### Material for the task
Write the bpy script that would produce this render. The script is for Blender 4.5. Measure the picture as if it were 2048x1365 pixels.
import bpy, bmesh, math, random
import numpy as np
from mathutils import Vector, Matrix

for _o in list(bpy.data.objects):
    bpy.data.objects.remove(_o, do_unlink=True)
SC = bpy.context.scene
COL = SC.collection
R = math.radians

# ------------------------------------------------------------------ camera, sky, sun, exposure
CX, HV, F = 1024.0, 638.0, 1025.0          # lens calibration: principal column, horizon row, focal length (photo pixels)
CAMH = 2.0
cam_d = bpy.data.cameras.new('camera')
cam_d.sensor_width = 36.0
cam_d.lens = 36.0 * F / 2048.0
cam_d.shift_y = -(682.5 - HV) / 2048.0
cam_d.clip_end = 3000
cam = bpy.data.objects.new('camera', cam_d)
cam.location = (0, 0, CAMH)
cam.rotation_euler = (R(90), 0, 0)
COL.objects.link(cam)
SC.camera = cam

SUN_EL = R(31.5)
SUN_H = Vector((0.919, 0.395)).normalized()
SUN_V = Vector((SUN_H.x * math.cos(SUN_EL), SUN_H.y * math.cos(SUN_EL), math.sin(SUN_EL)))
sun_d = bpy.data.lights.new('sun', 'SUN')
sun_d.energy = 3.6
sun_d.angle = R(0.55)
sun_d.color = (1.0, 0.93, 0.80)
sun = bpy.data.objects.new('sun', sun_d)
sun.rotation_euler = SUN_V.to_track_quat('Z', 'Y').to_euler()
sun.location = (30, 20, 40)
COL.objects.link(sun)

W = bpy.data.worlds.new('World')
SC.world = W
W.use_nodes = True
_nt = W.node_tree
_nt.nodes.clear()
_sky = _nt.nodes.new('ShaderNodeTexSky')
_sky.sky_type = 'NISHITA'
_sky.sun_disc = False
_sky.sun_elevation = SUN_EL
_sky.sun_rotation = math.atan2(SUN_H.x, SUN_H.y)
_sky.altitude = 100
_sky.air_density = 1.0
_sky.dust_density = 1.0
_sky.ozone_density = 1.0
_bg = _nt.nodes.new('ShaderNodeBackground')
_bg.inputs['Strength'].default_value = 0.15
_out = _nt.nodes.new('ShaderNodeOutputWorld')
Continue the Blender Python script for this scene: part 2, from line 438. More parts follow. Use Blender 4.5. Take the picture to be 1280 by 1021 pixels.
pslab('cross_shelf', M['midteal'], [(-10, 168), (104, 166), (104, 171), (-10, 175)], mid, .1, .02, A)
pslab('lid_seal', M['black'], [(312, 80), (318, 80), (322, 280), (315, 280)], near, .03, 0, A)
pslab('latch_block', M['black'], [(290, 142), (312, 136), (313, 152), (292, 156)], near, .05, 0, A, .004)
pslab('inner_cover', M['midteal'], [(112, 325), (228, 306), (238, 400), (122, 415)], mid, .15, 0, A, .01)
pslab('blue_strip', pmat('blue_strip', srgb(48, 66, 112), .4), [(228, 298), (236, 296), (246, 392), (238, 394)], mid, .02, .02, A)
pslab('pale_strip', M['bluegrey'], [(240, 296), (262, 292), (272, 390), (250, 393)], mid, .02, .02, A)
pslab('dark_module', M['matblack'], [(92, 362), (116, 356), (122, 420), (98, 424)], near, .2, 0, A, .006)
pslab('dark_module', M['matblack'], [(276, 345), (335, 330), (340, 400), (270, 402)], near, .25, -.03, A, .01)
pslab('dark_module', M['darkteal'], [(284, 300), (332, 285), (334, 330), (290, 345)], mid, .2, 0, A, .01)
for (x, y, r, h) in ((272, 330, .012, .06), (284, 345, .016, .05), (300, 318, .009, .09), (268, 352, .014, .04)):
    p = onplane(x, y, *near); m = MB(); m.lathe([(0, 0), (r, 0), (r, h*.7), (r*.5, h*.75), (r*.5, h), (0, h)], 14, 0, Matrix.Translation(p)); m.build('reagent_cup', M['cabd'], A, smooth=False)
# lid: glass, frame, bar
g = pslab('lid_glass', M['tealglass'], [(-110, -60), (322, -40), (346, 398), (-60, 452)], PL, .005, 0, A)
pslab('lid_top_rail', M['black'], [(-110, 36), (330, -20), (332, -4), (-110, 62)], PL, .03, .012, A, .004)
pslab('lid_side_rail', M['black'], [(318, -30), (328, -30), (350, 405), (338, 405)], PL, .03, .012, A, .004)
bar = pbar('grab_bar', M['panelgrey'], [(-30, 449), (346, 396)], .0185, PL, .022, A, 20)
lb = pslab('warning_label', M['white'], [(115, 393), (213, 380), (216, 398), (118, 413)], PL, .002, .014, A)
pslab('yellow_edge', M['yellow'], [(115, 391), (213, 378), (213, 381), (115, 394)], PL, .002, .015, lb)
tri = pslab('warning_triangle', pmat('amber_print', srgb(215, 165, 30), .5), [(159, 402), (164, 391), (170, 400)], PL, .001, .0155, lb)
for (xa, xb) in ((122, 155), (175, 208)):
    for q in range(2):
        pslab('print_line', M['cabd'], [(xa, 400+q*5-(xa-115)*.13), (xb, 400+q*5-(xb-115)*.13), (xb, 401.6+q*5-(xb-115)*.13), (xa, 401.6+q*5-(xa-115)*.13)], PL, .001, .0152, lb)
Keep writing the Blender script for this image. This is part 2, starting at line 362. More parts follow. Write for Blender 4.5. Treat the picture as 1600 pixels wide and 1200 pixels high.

### Work to complete
Copy every line of the records word for word.

### Output for this task
Write the bpy script that would produce this render. The script is for Blender 4.5. Measure the picture as if it were 2048x1365 pixels.
import bpy, bmesh, math, random
import numpy as np
from mathutils import Vector, Matrix

for _o in list(bpy.data.objects):
    bpy.data.objects.remove(_o, do_unlink=True)
SC = bpy.context.scene
COL = SC.collection
R = math.radians

# ------------------------------------------------------------------ camera, sky, sun, exposure
CX, HV, F = 1024.0, 638.0, 1025.0          # lens calibration: principal column, horizon row, focal length (photo pixels)
CAMH = 2.0
cam_d = bpy.data.cameras.new('camera')
cam_d.sensor_width = 36.0
cam_d.lens = 36.0 * F / 2048.0
cam_d.shift_y = -(682.5 - HV) / 2048.0
cam_d.clip_end = 3000
cam = bpy.data.objects.new('camera', cam_d)
cam.location = (0, 0, CAMH)
cam.rotation_euler = (R(90), 0, 0)
COL.objects.link(cam)
SC.camera = cam

SUN_EL = R(31.5)
SUN_H = Vector((0.919, 0.395)).normalized()
SUN_V = Vector((SUN_H.x * math.cos(SUN_EL), SUN_H.y * math.cos(SUN_EL), math.sin(SUN_EL)))
sun_d = bpy.data.lights.new('sun', 'SUN')
sun_d.energy = 3.6
sun_d.angle = R(0.55)
sun_d.color = (1.0, 0.93, 0.80)
sun = bpy.data.objects.new('sun', sun_d)
sun.rotation_euler = SUN_V.to_track_quat('Z', 'Y').to_euler()
sun.location = (30, 20, 40)
COL.objects.link(sun)

W = bpy.data.worlds.new('World')
SC.world = W
W.use_nodes = True
_nt = W.node_tree
_nt.nodes.clear()
_sky = _nt.nodes.new('ShaderNodeTexSky')
_sky.sky_type = 'NISHITA'
_sky.sun_disc = False
_sky.sun_elevation = SUN_EL
_sky.sun_rotation = math.atan2(SUN_H.x, SUN_H.y)
_sky.altitude = 100
_sky.air_density = 1.0
_sky.dust_density = 1.0
_sky.ozone_density = 1.0
_bg = _nt.nodes.new('ShaderNodeBackground')
_bg.inputs['Strength'].default_value = 0.15
_out = _nt.nodes.new('ShaderNodeOutputWorld')
Continue the Blender Python script for this scene: part 2, from line 438. More parts follow. Use Blender 4.5. Take the picture to be 1280 by 1021 pixels.
pslab('cross_shelf', M['midteal'], [(-10, 168), (104, 166), (104, 171), (-10, 175)], mid, .1, .02, A)
pslab('lid_seal', M['black'], [(312, 80), (318, 80), (322, 280), (315, 280)], near, .03, 0, A)
pslab('latch_block', M['black'], [(290, 142), (312, 136), (313, 152), (292, 156)], near, .05, 0, A, .004)
pslab('inner_cover', M['midteal'], [(112, 325), (228, 306), (238, 400), (122, 415)], mid, .15, 0, A, .01)
pslab('blue_strip', pmat('blue_strip', srgb(48, 66, 112), .4), [(228, 298), (236, 296), (246, 392), (238, 394)], mid, .02, .02, A)
pslab('pale_strip', M['bluegrey'], [(240, 296), (262, 292), (272, 390), (250, 393)], mid, .02, .02, A)
pslab('dark_module', M['matblack'], [(92, 362), (116, 356), (122, 420), (98, 424)], near, .2, 0, A, .006)
pslab('dark_module', M['matblack'], [(276, 345), (335, 330), (340, 400), (270, 402)], near, .25, -.03, A, .01)
pslab('dark_module', M['darkteal'], [(284, 300), (332, 285), (334, 330), (290, 345)], mid, .2, 0, A, .01)
for (x, y, r, h) in ((272, 330, .012, .06), (284, 345, .016, .05), (300, 318, .009, .09), (268, 352, .014, .04)):
    p = onplane(x, y, *near); m = MB(); m.lathe([(0, 0), (r, 0), (r, h*.7), (r*.5, h*.75), (r*.5, h), (0, h)], 14, 0, Matrix.Translation(p)); m.build('reagent_cup', M['cabd'], A, smooth=False)
# lid: glass, frame, bar
g = pslab('lid_glass', M['tealglass'], [(-110, -60), (322, -40), (346, 398), (-60, 452)], PL, .005, 0, A)
pslab('lid_top_rail', M['black'], [(-110, 36), (330, -20), (332, -4), (-110, 62)], PL, .03, .012, A, .004)
pslab('lid_side_rail', M['black'], [(318, -30), (328, -30), (350, 405), (338, 405)], PL, .03, .012, A, .004)
bar = pbar('grab_bar', M['panelgrey'], [(-30, 449), (346, 396)], .0185, PL, .022, A, 20)
lb = pslab('warning_label', M['white'], [(115, 393), (213, 380), (216, 398), (118, 413)], PL, .002, .014, A)
pslab('yellow_edge', M['yellow'], [(115, 391), (213, 378), (213, 381), (115, 394)], PL, .002, .015, lb)
tri = pslab('warning_triangle', pmat('amber_print', srgb(215, 165, 30), .5), [(159, 402), (164, 391), (170, 400)], PL, .001, .0155, lb)
for (xa, xb) in ((122, 155), (175, 208)):
    for q in range(2):
        pslab('print_line', M['cabd'], [(xa, 400+q*5-(xa-115)*.13), (xb, 400+q*5-(xb-115)*.13), (xb, 401.6+q*5-(xb-115)*.13), (xa, 401.6+q*5-(xa-115)*.13)], PL, .001, .0152, lb)
Keep writing the Blender script for this image. This is part 2, starting at line 362. More parts follow. Write for Blender 4.5. Treat the picture as 1600 pixels wide and 1200 pixels high.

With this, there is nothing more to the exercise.